La réalité, c’est aussi que Les Ecologistes surfent sur les ambiguïtés modérés-radicaux, pour conserver un maximum d’alliés et devenir un parti de masse. Nous sommes progressistes, nous nous battons contre toutes les discriminations. Mais il ne faut pas oublier une chose : nos électeurs sont des modérés, pas des décérébrés. La modération demande courage, alors que la démagogie est très confortable.

C’est ainsi que vous lisez le dénouement de “l’affaire Bayou”, qui divise encore les écolos ? La victoire d’une “minorité vociférante” sur une “majorité paralysée” ?

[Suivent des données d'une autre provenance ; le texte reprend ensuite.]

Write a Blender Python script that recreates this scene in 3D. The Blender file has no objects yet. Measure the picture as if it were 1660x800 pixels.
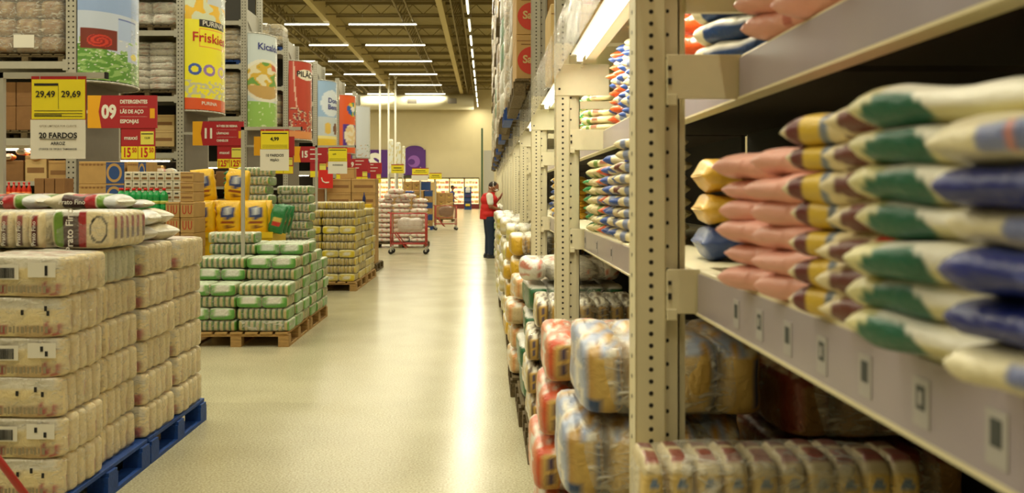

Je ne veux surtout pas minorer le sujet des violences sexistes et sexuelles en politique, car je suis attachée à la promotion de l’égalité réelle entre les femmes et les hommes. Certains se saisissent de cette affaire pour mettre une pression excessive à la direction et exercer des menaces. La grève militante par exemple [NDLR : quelque 80 adhérents et cadres régionaux ont lancé cet appel le 1er avril], alors que la campagne est déjà assez compliquée, a été décrétée après que le groupe parlementaire a voté contre l’exclusion de Julien Bayou ! La direction a cédé en demandant un appel à témoignages aux adhérents.

De l‘extérieur, ce pourrait être perçu comme un procès hors-cadre judiciaire par délations. L’ancien secrétaire national s’est retrouvé victime d’un activisme antidémocratique. D’autant que rien de pénalement répréhensible ne lui est, pour l’heure, reproché. Il ne faut pas créer de confusion en mettant en compétition deux formes de justice. En tant qu’élus, cette posture est intenable dans les réunions publiques. Nous avons l’impératif de la modération.

Chez EELV, vous présidiez le groupe de travail de lutte contre l’antisémitisme. Quel bilan dressez-vous ?

De l’avis de tous, le sujet de la lutte contre l’antisémitisme a progressé depuis la création de ce groupe de travail, en 2021. Je trouve néanmoins que nous sommes en train de régresser. Car il y a quelque chose d’insoutenable dans le manque de mesure qu’expriment Les Ecologistes, en qualifiant la situation à Gaza de “génocide”. Or, cette qualification répond des critères onusiens très précis et ne devrait jamais faire l’objet d’une quelconque instrumentalisation politique. Mais comme trop souvent, certains ont forcé la main de la direction pour qu’elle se prononce ainsi, ce qui participe de l’antisémitisme ambiant dans notre pays. Ma démission permettra peut-être d’appréhender ces enjeux.

La campagne européenne commence sérieusement, et Marie Toussaint peine à se démarquer dans les sondages. Êtes-vous optimiste pour la suite ?

Marie Toussaint a la lourde charge de rétablir la crédibilité des écologistes. C’est une jeune femme intelligente, pleine de capacités et consciente de l’ampleur des enjeux. Mais elle ne peut, à elle seule, régler l’ensemble des défaillances structurelles du parti. Un sursaut est-il, pour autant, possible ? Raphaël Glucksmann a profité de nos errements pour prendre le large à gauche. C’est très compliqué. Peut-être faudra-t-il s’adresser aux gens autrement pour retrouver le chemin de la raison et du travail de fond.